▶ _SOURCE EXCERPT_
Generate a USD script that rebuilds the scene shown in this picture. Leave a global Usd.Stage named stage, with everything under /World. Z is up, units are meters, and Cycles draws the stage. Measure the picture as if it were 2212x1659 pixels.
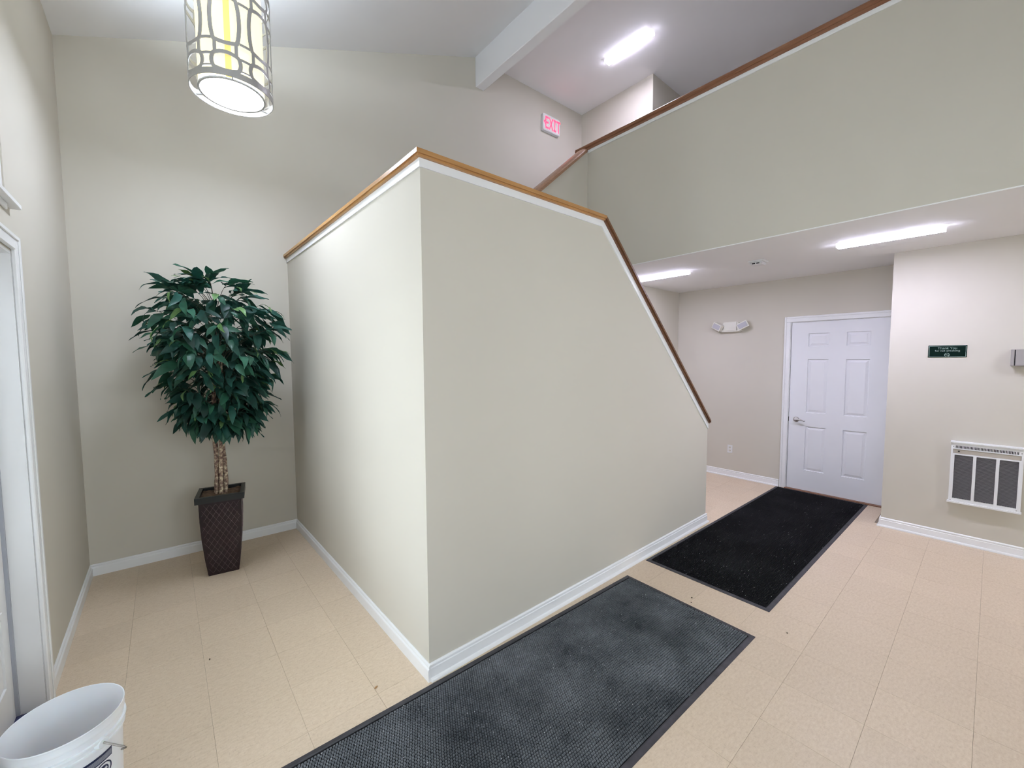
import math, random
import numpy as np, trimesh, usdkit, meshkit
import shapely.geometry as sg, shapely.affinity as sa
from shapely.ops import unary_union
from pxr import Usd, UsdGeom, UsdLux, UsdShade, Gf, Sdf

stage = Usd.Stage.CreateInMemory()
UsdGeom.SetStageUpAxis(stage, UsdGeom.Tokens.z)
UsdGeom.SetStageMetersPerUnit(stage, 1.0)
UsdGeom.Xform.Define(stage, '/World')
stage.SetDefaultPrim(stage.GetPrimAtPath('/World'))
UsdGeom.Scope.Define(stage, '/World/Looks')

# ------------------------------------------------------------------ camera, sky, exposure
EXPOSURE = 0.14
SKY = (1.90, 1.96, 2.14)                # overcast daylight through the glazed openings
TUBE_LOW, TUBE_UP, TUBE_OFF = (88, 87, 116), (108, 104, 132), (92, 100, 112)   # lamps under the gallery, upstairs, and one added out of frame as fill
DISC, SHADE, BULBS = (55, 61, 74), (0.76, 0.70, 0.48), (265, 310, 370)   # pendant: bottom diffuser, cream shade, added fill lamps in its open top
EXIT = (4.0, 0.16, 0.33)
WIN = 'ABCDE'
YAW, PITCH, ROLL, EYE, FPX = 0.08070583, -0.06210795, -0.00558709, 1.58062, 884.737
a_ = math.radians(45) + YAW
fw = np.array([math.cos(a_) * math.cos(PITCH), math.sin(a_) * math.cos(PITCH), math.sin(PITCH)])
rt = np.array([math.sin(a_), -math.cos(a_), 0.0]); up = np.cross(rt, fw)
rt, up = rt * math.cos(ROLL) + up * math.sin(ROLL), -rt * math.sin(ROLL) + up * math.cos(ROLL)
cam = UsdGeom.Camera.Define(stage, '/World/Camera')
cam.CreateHorizontalApertureAttr(36.0); cam.CreateVerticalApertureAttr(36.0 * 1659 / 2212)
cam.CreateFocalLengthAttr(36.0 * FPX / 2212)
cam.CreateClippingRangeAttr(Gf.Vec2f(0.05, 200))
cam.CreateExposureAttr(EXPOSURE)
cam.AddTransformOp().Set(Gf.Matrix4d(*rt, 0, *up, 0, *(-fw), 0, 0, 0, EYE, 1))
dome = UsdLux.DomeLight.Define(stage, '/World/Sky')
dome.CreateColorAttr(Gf.Vec3f(*[c / max(max(SKY), 1e-6) for c in SKY])); dome.CreateIntensityAttr(max(SKY))

# ------------------------------------------------------------------ helpers
used = {}
def numbered(parent, name):
    key = parent + '/' + name
    n = used.get(key, 0); used[key] = n + 1
    return key if n == 0 else f'{key}_{n:03d}'
def tag(p, label=None, cat=None, group=None, kind=None):
    p = p.GetPrim() if hasattr(p, 'GetPrim') else p
    for k, v in (('label', label), ('category', cat), ('group', group), ('kind', kind)):
        if v: p.SetCustomDataByKey(k, v)
    return p
def xf(name, label=None, cat=None, loc=(0, 0, 0), rz=0.0, parent='/World', **kw):
    x = UsdGeom.Xform.Define(stage, numbered(str(parent if isinstance(parent, str) else parent.GetPath()), name))
    if any(loc): x.AddTranslateOp().Set(Gf.Vec3d(*loc))
    if rz: x.AddRotateZOp().Set(rz)
    return tag(x, label, cat, **kw)
def ob(name, mesh, m, parent='/World', smooth=False, **kw):
    path = numbered(parent if isinstance(parent, str) else str(parent.GetPath()), name)
    return tag(usdkit.mesh(stage, path, mesh, M[m], smooth=smooth), **kw)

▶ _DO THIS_
Repeat the full listing above exactly, with no pictures in the copy.

▶ _ANSWER IN FULL_
Generate a USD script that rebuilds the scene shown in this picture. Leave a global Usd.Stage named stage, with everything under /World. Z is up, units are meters, and Cycles draws the stage. Measure the picture as if it were 2212x1659 pixels.
import math, random
import numpy as np, trimesh, usdkit, meshkit
import shapely.geometry as sg, shapely.affinity as sa
from shapely.ops import unary_union
from pxr import Usd, UsdGeom, UsdLux, UsdShade, Gf, Sdf

stage = Usd.Stage.CreateInMemory()
UsdGeom.SetStageUpAxis(stage, UsdGeom.Tokens.z)
UsdGeom.SetStageMetersPerUnit(stage, 1.0)
UsdGeom.Xform.Define(stage, '/World')
stage.SetDefaultPrim(stage.GetPrimAtPath('/World'))
UsdGeom.Scope.Define(stage, '/World/Looks')

# ------------------------------------------------------------------ camera, sky, exposure
EXPOSURE = 0.14
SKY = (1.90, 1.96, 2.14)                # overcast daylight through the glazed openings
TUBE_LOW, TUBE_UP, TUBE_OFF = (88, 87, 116), (108, 104, 132), (92, 100, 112)   # lamps under the gallery, upstairs, and one added out of frame as fill
DISC, SHADE, BULBS = (55, 61, 74), (0.76, 0.70, 0.48), (265, 310, 370)   # pendant: bottom diffuser, cream shade, added fill lamps in its open top
EXIT = (4.0, 0.16, 0.33)
WIN = 'ABCDE'
YAW, PITCH, ROLL, EYE, FPX = 0.08070583, -0.06210795, -0.00558709, 1.58062, 884.737
a_ = math.radians(45) + YAW
fw = np.array([math.cos(a_) * math.cos(PITCH), math.sin(a_) * math.cos(PITCH), math.sin(PITCH)])
rt = np.array([math.sin(a_), -math.cos(a_), 0.0]); up = np.cross(rt, fw)
rt, up = rt * math.cos(ROLL) + up * math.sin(ROLL), -rt * math.sin(ROLL) + up * math.cos(ROLL)
cam = UsdGeom.Camera.Define(stage, '/World/Camera')
cam.CreateHorizontalApertureAttr(36.0); cam.CreateVerticalApertureAttr(36.0 * 1659 / 2212)
cam.CreateFocalLengthAttr(36.0 * FPX / 2212)
cam.CreateClippingRangeAttr(Gf.Vec2f(0.05, 200))
cam.CreateExposureAttr(EXPOSURE)
cam.AddTransformOp().Set(Gf.Matrix4d(*rt, 0, *up, 0, *(-fw), 0, 0, 0, EYE, 1))
dome = UsdLux.DomeLight.Define(stage, '/World/Sky')
dome.CreateColorAttr(Gf.Vec3f(*[c / max(max(SKY), 1e-6) for c in SKY])); dome.CreateIntensityAttr(max(SKY))

# ------------------------------------------------------------------ helpers
used = {}
def numbered(parent, name):
    key = parent + '/' + name
    n = used.get(key, 0); used[key] = n + 1
    return key if n == 0 else f'{key}_{n:03d}'
def tag(p, label=None, cat=None, group=None, kind=None):
    p = p.GetPrim() if hasattr(p, 'GetPrim') else p
    for k, v in (('label', label), ('category', cat), ('group', group), ('kind', kind)):
        if v: p.SetCustomDataByKey(k, v)
    return p
def xf(name, label=None, cat=None, loc=(0, 0, 0), rz=0.0, parent='/World', **kw):
    x = UsdGeom.Xform.Define(stage, numbered(str(parent if isinstance(parent, str) else parent.GetPath()), name))
    if any(loc): x.AddTranslateOp().Set(Gf.Vec3d(*loc))
    if rz: x.AddRotateZOp().Set(rz)
    return tag(x, label, cat, **kw)
def ob(name, mesh, m, parent='/World', smooth=False, **kw):
    path = numbered(parent if isinstance(parent, str) else str(parent.GetPath()), name)
    return tag(usdkit.mesh(stage, path, mesh, M[m], smooth=smooth), **kw)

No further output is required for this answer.